Everything Matters!Everything Matters! by Ron Currie, Jr.
Published by The Viking Press, an imprint of Penguin
Review copy provided by the publicist

Junior Thibodeau grows up in rural Maine, a typical child and teen except for one thing:  he knows with absolute certainty that the world will come to an end when he is thirty-six.  Realizing this, he spends his life searching for meaning in a finite world.  This is a story of fathers and sons, of teen love, of family drama and the one person who, through it all, is trying desperately to figure out if any of it really matters.

Everything Matters! is definitely a high-concept novel – the entire book revolves around the fact that Junior knows the world will end via comet, and he knows exactly when it will happen.  Going into the novel, I was really excited about it because I thought it sounded incredibly creative and interesting, while at the same time I was nervous that it wouldn’t live up to its potential and may end up turning into some kind of hokey, clichéd novel.
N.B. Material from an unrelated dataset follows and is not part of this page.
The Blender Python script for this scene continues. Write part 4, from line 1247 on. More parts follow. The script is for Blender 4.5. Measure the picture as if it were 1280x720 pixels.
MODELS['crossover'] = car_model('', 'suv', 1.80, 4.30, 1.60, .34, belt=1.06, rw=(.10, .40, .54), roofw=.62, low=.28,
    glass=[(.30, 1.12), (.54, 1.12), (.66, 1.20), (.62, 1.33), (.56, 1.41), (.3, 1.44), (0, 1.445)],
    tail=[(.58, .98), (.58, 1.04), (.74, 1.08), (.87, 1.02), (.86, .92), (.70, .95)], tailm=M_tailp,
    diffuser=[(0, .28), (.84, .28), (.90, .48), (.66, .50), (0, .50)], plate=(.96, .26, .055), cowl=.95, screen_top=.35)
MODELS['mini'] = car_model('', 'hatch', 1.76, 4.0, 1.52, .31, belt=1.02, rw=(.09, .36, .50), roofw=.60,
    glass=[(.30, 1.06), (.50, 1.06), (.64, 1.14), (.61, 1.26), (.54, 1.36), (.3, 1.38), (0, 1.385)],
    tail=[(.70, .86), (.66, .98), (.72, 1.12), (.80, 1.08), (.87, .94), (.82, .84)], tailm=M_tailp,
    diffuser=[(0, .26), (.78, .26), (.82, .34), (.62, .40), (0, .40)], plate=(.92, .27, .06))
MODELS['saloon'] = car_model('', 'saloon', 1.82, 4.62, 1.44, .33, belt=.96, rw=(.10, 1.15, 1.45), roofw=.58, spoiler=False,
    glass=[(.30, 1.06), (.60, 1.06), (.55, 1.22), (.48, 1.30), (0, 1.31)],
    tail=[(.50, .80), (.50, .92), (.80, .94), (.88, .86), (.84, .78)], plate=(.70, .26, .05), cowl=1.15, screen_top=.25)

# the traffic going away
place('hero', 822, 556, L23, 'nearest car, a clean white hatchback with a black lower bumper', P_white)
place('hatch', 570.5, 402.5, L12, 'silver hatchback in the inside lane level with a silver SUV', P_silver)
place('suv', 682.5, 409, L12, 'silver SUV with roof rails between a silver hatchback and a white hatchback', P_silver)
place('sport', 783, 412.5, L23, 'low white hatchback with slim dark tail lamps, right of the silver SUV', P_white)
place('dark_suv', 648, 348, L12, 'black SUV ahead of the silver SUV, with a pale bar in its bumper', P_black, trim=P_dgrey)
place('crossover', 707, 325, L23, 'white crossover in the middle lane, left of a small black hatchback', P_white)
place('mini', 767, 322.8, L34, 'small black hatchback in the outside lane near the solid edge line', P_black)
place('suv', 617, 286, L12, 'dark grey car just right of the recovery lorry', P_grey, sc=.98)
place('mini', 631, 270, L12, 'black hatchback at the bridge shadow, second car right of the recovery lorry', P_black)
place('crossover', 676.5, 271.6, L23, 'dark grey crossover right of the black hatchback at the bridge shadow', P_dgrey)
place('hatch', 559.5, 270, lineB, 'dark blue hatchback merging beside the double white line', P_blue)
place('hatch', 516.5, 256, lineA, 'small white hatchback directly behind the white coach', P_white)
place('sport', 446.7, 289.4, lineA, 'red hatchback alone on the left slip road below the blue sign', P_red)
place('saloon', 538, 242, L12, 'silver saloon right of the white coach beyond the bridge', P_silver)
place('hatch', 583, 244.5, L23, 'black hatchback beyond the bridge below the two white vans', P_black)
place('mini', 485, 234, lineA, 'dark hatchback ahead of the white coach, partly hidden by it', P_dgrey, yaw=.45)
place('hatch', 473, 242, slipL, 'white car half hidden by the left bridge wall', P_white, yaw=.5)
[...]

I’m happy to say that I enjoyed Everything Matters! about as much as I possibly could have.  I was pleasantly surprised by the depth and complexity of many of the characters in the novel (Junior in particular) as this is such a plot-driven book.  At least, I was expecting it to be a plot-driven book, and in many ways it absolutely is the story that moves things along.  However, the characters are so well-drawn and authentic, and I don’t think I would have enjoyed the book nearly as much if Junior hadn’t been such a compelling character.  Don’t get me wrong – I didn’t actually like his character for much of the novel, believe it or not.  But he was so realistic, so interesting and so honest that I couldn’t help caring about him, couldn’t help caring about the people he cared about and getting drawn into his world.  And the funny thing is, I knew from the very start that these characters were doomed – yet I loved them anyway.

The interesting thing about Everything Matters! is that it asks a lot of questions but doesn’t offer any clear-cut answers.  Junior spends most of his life operating under the assumption that nothing matters, and while he annoyed the crap out of me with this attitude, I could sort of get where he was coming from.  If you knew the world would end in thirty years, or twenty, or ten, would you be motivated to make any sort of difference in it?  I’m not sure that I would.  But the last quarter of the book shows a huge turnaround for Junior, and it’s then where he starts to feel like some of the things in his life do matter, and that even if he can’t change the fate of the world, it’s still important to live life.  I don’t know – I can’t explain it without giving plot points away, but truly, Everything Matters! gave me a lot to think about.  After I closed the book, I couldn’t stop thinking about it.  And upon finishing it, I knew exactly how I felt about the events in the book, but I know with absolute certainty that other people will feel drastically different from myself.  And that’s the beauty of this novel.

Everything Matters! is the type of book that elicited a profound emotional reaction from me, but at the same time could easily have a different effect on everyone who reads it.  I thought it was marvelously written, with a clever central concept executed perfectly, and with interesting characters to boot.  So, yes, I really enjoyed this one and would highly recommend it.